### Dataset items
•••••

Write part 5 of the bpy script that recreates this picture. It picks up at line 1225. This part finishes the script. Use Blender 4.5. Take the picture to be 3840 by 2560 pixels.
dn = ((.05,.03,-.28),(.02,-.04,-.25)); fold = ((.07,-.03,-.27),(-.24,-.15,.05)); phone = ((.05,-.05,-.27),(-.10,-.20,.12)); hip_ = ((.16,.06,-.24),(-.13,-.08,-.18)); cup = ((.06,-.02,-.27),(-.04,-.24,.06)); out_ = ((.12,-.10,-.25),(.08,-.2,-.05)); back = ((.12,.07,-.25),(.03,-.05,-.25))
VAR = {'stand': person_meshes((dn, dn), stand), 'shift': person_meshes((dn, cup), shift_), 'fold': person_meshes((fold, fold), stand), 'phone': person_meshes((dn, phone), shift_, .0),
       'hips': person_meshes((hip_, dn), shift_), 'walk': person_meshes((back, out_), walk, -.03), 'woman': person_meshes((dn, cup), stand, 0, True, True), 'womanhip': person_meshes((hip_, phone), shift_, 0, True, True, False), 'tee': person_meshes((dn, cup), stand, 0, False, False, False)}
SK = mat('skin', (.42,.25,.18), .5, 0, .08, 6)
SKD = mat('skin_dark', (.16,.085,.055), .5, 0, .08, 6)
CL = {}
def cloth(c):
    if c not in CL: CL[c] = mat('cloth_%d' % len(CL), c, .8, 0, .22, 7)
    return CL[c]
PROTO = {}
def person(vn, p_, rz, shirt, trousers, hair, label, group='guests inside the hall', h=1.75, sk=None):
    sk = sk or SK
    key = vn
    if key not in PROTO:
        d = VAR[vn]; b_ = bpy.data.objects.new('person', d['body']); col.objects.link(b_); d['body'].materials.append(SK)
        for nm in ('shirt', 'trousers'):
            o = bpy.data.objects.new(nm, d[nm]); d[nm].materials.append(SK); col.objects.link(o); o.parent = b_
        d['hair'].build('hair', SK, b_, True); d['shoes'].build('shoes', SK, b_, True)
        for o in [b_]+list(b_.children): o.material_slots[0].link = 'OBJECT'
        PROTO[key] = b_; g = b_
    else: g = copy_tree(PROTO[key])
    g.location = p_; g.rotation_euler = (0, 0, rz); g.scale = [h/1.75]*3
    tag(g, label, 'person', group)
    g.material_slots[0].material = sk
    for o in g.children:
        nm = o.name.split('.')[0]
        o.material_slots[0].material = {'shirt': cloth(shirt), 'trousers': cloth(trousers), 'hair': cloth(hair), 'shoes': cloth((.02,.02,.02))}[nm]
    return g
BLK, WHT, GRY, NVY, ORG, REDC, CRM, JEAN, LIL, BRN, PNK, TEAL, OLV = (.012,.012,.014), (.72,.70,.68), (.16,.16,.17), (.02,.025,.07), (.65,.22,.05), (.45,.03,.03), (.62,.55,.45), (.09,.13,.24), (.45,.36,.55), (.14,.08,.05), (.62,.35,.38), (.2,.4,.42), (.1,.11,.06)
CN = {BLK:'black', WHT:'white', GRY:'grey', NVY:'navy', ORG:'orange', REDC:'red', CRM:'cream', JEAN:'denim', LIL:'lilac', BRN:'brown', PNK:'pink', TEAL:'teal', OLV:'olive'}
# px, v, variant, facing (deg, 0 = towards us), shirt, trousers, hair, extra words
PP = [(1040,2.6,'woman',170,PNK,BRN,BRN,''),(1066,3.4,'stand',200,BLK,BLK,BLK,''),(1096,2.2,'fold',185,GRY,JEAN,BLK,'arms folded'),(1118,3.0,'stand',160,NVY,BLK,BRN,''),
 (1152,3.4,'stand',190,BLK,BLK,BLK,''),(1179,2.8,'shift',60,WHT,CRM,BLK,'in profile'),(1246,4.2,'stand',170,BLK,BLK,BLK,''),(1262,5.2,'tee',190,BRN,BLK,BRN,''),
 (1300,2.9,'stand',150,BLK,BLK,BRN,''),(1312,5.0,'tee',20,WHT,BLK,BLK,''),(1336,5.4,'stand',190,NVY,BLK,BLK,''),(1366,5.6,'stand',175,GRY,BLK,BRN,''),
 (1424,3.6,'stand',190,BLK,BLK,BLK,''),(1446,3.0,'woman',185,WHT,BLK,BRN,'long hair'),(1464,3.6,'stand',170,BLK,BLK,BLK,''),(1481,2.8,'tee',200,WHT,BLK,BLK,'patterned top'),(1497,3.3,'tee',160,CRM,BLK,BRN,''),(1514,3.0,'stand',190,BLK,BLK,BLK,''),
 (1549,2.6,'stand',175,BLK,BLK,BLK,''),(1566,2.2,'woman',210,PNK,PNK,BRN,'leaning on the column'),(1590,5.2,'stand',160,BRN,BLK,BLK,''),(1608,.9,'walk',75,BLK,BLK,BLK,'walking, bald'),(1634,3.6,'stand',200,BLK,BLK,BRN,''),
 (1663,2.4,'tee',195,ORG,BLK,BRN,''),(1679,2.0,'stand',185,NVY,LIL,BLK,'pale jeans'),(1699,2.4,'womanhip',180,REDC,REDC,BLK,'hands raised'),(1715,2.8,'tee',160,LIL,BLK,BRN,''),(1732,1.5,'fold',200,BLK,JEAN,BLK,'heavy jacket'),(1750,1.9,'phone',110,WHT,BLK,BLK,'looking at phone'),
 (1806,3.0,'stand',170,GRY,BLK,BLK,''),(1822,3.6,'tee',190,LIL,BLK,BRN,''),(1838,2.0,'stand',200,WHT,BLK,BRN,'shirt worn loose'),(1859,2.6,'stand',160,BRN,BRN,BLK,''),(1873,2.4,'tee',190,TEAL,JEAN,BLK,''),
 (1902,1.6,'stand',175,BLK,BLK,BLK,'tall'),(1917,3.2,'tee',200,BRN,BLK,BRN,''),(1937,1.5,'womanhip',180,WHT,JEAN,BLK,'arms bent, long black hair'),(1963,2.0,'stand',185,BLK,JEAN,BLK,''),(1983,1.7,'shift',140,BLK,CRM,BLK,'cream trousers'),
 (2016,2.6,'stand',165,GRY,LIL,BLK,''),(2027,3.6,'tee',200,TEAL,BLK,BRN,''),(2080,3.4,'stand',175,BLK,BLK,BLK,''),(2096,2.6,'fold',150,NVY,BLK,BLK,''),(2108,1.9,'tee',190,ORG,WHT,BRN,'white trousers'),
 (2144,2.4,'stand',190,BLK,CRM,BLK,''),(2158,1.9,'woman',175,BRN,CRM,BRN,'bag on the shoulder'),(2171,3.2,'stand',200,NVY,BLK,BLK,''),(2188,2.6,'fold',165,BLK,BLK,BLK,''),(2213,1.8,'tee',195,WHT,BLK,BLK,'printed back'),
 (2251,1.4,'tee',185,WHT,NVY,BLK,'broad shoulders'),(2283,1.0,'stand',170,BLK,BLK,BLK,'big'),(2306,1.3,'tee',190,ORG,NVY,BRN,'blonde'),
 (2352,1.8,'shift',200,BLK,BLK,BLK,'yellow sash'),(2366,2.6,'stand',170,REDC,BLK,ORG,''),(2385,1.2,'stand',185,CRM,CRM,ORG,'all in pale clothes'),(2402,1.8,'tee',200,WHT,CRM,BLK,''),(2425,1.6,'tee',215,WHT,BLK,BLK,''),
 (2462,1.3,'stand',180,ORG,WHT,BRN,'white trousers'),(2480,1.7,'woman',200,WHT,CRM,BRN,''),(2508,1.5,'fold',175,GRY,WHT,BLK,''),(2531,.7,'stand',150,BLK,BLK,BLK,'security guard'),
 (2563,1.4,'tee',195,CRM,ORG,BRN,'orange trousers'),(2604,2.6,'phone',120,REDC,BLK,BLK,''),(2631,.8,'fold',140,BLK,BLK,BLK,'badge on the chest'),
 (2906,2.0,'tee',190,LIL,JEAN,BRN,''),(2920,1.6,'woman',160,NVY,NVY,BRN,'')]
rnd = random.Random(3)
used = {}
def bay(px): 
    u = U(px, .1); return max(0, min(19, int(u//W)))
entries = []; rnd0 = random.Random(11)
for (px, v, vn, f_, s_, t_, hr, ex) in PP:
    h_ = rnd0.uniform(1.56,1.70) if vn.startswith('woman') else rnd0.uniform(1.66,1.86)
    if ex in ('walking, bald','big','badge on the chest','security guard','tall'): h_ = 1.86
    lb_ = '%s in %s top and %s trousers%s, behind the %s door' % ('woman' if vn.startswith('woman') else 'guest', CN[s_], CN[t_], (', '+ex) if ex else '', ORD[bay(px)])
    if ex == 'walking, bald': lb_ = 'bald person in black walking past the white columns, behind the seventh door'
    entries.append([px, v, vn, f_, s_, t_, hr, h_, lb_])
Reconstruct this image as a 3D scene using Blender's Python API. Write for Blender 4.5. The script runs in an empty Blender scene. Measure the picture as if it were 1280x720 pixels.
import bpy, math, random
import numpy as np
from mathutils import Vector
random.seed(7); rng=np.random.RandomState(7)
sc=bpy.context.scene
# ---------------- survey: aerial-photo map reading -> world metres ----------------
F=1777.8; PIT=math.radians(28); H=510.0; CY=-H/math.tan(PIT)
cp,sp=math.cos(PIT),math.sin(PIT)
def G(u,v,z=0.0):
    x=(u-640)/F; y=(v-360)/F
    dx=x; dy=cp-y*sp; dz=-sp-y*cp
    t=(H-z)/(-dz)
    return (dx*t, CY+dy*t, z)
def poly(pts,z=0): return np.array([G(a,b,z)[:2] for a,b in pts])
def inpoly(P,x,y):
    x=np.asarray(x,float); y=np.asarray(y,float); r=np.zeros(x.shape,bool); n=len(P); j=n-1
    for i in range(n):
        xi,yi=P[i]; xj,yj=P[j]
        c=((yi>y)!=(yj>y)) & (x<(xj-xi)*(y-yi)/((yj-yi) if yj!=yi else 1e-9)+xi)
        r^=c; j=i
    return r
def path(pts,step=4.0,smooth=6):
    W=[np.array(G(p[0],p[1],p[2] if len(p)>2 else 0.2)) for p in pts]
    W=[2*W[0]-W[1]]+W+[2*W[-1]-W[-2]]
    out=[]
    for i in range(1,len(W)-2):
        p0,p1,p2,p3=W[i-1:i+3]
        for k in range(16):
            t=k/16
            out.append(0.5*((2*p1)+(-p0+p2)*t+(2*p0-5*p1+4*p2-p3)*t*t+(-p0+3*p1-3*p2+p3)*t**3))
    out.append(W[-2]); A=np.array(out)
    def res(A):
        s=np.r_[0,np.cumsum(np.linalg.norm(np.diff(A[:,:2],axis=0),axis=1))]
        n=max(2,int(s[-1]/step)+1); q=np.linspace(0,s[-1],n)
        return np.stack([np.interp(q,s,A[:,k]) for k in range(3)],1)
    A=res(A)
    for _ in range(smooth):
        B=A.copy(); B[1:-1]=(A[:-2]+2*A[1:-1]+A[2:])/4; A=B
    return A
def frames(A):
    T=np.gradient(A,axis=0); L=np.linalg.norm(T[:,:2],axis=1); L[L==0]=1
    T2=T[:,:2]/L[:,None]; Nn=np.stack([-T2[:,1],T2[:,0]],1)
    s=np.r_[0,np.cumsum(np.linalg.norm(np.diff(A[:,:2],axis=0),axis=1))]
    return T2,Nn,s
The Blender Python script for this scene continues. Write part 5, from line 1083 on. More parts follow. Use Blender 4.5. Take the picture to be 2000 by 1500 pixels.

•••••

### GIVEN INSTRUCTION
Show all lines from the listing above in which "script" appears.

### RESPONSE TO THIS EXERCISE
Write part 5 of the bpy script that recreates this picture. It picks up at line 1225. This part finishes the script. Use Blender 4.5. Take the picture to be 3840 by 2560 pixels.
Reconstruct this image as a 3D scene using Blender's Python API. Write for Blender 4.5. The script runs in an empty Blender scene. Measure the picture as if it were 1280x720 pixels.
The Blender Python script for this scene continues. Write part 5, from line 1083 on. More parts follow. Use Blender 4.5. Take the picture to be 2000 by 1500 pixels.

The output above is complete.